Investigation of Stress Distribution in a Railway Embankment Reinforced By Geogrid Based Weak Soil Formation Using Hybrid Rnn-Eho

Abstract

As the primary method of track support, traditional sloping embankments are typically used by railroad lines. Geosynthetically Reinforced Soil (GRS) systems, as an alternative to traditional embankments, have gained appeal, notably for high-speed lines in India. This system's reduced base area compared to traditional embankments means that less ground stabilization, improvement, and land taking is necessary. The research's findings provide intriguing strategies that may be implemented into the way tracks are designed now to accommodate faster freight trains pulling greater loads. This research explains how to anticipate the bearing capacity of weak sand supported by a method of compacted granular fill over natural clay soil using a hybrid Recurrent Neural Network (RNN) and Elephant Herding Optimization (EHO) with Georgic reinforced soil foundation. The exact prediction target for the proposed model was developed by using displacement amplitude as an output index. A number of elements influencing the foundation bed's properties, Georgic reinforcement, and dynamic excitation have been taken into account as input variables.
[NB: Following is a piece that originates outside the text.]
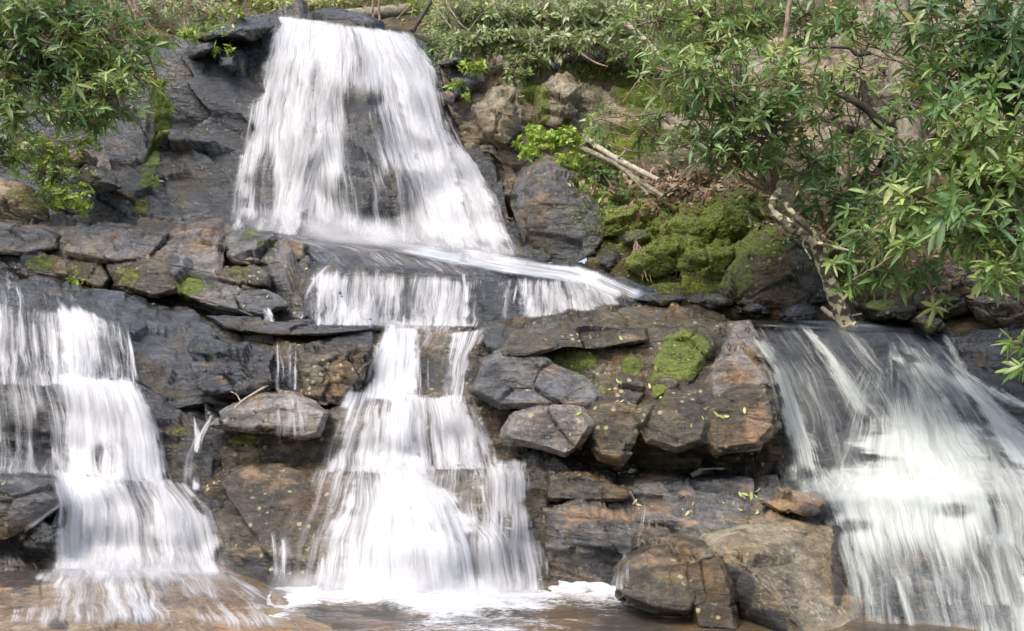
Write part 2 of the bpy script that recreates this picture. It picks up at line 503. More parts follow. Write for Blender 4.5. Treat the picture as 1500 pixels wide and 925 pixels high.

The RNN-anticipated EHO's accuracy was compared to that of three other popular approaches, including ANN, HHO, CFA, and MOA. Strict statistical criteria and a multi-criteria approach were principally used to assess the predictive power of the developed models. The model is also examined using fresh, independent data that wasn't part of the initial dataset. The hybrid RNNEHO model performed better in predicting the displacement amplitude of footing lying on Geogrid-reinforced beds than the other benchmark models. Last but not least, the sensitivity analysis was used to highlight how input parameters might affect the estimate of displacement amplitude.